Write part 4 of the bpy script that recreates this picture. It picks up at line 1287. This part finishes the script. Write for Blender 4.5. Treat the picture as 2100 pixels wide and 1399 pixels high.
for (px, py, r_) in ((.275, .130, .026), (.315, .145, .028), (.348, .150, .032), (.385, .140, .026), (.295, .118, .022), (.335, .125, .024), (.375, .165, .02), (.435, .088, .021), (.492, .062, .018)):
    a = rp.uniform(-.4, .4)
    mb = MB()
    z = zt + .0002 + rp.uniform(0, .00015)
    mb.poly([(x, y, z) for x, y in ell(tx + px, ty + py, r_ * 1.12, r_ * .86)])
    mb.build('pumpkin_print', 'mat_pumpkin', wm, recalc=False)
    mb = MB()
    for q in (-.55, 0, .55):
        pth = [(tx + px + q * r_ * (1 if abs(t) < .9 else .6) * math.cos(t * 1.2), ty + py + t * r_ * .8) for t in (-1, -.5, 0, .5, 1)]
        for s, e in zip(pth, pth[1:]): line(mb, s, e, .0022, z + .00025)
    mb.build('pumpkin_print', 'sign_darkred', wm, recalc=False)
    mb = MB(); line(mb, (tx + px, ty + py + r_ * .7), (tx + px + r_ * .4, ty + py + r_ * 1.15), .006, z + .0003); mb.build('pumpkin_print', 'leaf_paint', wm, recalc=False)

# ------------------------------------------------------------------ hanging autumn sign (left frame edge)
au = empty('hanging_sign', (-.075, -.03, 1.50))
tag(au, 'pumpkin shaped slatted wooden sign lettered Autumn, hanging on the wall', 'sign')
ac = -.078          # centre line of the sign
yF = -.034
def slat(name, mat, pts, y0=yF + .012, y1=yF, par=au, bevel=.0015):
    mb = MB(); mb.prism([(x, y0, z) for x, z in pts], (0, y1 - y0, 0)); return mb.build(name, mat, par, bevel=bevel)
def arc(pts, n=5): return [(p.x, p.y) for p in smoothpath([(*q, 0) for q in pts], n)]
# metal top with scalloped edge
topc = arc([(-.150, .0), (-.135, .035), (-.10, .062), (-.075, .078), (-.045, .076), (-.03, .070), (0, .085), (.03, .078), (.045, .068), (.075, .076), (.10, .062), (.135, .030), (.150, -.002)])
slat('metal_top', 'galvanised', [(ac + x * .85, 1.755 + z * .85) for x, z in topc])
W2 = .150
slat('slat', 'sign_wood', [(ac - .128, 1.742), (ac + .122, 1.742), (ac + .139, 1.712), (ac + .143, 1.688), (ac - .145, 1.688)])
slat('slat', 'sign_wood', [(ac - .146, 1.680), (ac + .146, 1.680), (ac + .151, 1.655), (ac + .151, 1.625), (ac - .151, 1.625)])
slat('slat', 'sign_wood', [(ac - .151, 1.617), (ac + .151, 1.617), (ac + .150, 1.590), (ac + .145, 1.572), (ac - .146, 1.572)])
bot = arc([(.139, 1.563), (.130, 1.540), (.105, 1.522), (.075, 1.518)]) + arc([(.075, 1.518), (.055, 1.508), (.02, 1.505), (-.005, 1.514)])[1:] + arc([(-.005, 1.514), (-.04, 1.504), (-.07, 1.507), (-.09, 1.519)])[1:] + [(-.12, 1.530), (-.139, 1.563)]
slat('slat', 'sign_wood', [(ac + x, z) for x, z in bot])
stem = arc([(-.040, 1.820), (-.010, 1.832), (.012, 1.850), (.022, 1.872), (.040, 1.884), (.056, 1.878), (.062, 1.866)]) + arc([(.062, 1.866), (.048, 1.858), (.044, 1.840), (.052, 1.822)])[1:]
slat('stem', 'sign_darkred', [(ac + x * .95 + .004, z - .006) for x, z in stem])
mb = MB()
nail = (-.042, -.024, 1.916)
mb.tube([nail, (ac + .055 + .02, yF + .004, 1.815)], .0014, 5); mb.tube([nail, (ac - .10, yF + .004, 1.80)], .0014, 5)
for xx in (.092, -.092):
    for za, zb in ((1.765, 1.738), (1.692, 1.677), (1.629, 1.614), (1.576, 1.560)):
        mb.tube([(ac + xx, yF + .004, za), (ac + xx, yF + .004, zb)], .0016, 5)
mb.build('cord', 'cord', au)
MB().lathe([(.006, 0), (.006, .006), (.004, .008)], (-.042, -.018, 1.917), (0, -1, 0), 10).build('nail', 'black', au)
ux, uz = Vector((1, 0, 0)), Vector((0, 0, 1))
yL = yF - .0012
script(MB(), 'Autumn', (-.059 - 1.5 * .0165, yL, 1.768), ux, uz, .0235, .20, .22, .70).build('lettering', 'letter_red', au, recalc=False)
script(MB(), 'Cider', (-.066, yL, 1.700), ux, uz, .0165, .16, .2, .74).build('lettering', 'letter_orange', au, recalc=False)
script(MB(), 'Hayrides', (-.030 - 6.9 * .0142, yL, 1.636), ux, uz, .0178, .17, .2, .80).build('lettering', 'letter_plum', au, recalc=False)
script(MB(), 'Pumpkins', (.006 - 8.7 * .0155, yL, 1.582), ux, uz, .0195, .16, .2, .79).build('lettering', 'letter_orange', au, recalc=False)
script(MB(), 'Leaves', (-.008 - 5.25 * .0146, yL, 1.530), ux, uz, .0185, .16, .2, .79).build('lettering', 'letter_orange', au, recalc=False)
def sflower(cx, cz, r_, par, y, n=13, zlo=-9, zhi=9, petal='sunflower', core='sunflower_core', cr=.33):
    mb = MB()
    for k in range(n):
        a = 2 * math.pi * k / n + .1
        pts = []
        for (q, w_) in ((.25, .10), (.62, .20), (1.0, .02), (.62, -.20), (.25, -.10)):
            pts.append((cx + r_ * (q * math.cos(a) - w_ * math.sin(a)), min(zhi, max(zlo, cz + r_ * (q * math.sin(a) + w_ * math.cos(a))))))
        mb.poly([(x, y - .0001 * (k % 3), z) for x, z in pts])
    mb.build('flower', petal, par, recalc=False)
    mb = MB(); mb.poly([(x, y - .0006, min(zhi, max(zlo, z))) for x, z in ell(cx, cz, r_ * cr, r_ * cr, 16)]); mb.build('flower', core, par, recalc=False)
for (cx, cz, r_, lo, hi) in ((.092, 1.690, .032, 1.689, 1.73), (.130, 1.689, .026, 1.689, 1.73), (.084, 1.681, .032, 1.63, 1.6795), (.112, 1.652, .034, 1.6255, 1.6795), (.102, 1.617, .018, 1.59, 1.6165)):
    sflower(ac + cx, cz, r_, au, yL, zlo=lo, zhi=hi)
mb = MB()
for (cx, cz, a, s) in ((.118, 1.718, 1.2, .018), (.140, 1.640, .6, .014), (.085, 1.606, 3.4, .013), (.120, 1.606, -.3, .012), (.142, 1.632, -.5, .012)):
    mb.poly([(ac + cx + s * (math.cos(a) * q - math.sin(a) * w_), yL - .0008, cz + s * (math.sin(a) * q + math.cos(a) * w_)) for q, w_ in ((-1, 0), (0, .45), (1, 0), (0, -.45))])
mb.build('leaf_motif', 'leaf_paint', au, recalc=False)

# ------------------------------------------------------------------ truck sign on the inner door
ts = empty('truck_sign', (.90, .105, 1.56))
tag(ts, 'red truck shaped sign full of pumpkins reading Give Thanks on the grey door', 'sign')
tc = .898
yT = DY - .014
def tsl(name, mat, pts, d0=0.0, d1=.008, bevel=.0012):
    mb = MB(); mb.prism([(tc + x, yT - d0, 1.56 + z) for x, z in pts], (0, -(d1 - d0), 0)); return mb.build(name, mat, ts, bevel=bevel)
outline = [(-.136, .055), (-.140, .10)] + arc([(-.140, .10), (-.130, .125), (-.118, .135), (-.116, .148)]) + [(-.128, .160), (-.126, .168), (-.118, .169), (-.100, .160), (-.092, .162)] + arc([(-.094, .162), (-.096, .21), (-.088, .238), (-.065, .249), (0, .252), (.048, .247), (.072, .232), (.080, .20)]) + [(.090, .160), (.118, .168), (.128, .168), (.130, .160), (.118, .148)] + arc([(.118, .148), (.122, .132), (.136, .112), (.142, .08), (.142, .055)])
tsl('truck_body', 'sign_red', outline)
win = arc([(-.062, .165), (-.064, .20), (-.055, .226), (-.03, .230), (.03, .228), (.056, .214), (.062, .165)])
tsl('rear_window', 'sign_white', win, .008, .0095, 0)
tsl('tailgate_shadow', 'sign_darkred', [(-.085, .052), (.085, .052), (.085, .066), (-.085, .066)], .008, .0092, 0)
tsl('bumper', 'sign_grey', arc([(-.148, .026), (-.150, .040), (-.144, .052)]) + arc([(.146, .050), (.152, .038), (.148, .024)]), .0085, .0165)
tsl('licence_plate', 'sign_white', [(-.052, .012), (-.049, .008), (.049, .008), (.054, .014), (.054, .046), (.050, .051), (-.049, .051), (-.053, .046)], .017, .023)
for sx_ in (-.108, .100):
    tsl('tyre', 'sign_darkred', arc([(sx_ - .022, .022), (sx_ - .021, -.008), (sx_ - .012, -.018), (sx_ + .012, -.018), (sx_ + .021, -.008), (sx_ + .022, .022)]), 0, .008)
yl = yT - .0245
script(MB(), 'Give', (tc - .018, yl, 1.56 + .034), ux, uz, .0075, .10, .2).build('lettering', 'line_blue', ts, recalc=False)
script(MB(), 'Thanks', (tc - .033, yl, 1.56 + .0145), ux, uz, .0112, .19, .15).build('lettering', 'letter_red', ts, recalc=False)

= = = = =

▸ SHORT TASK: Look at the material above and copy, word for word, its lines from the first through the one containing "mb = MB(); line(mb, (tx".

▸ CORRECT RESPONSE:
Write part 4 of the bpy script that recreates this picture. It picks up at line 1287. This part finishes the script. Write for Blender 4.5. Treat the picture as 2100 pixels wide and 1399 pixels high.
for (px, py, r_) in ((.275, .130, .026), (.315, .145, .028), (.348, .150, .032), (.385, .140, .026), (.295, .118, .022), (.335, .125, .024), (.375, .165, .02), (.435, .088, .021), (.492, .062, .018)):
    a = rp.uniform(-.4, .4)
    mb = MB()
    z = zt + .0002 + rp.uniform(0, .00015)
    mb.poly([(x, y, z) for x, y in ell(tx + px, ty + py, r_ * 1.12, r_ * .86)])
    mb.build('pumpkin_print', 'mat_pumpkin', wm, recalc=False)
    mb = MB()
    for q in (-.55, 0, .55):
        pth = [(tx + px + q * r_ * (1 if abs(t) < .9 else .6) * math.cos(t * 1.2), ty + py + t * r_ * .8) for t in (-1, -.5, 0, .5, 1)]
        for s, e in zip(pth, pth[1:]): line(mb, s, e, .0022, z + .00025)
    mb.build('pumpkin_print', 'sign_darkred', wm, recalc=False)
    mb = MB(); line(mb, (tx + px, ty + py + r_ * .7), (tx + px + r_ * .4, ty + py + r_ * 1.15), .006, z + .0003); mb.build('pumpkin_print', 'leaf_paint', wm, recalc=False)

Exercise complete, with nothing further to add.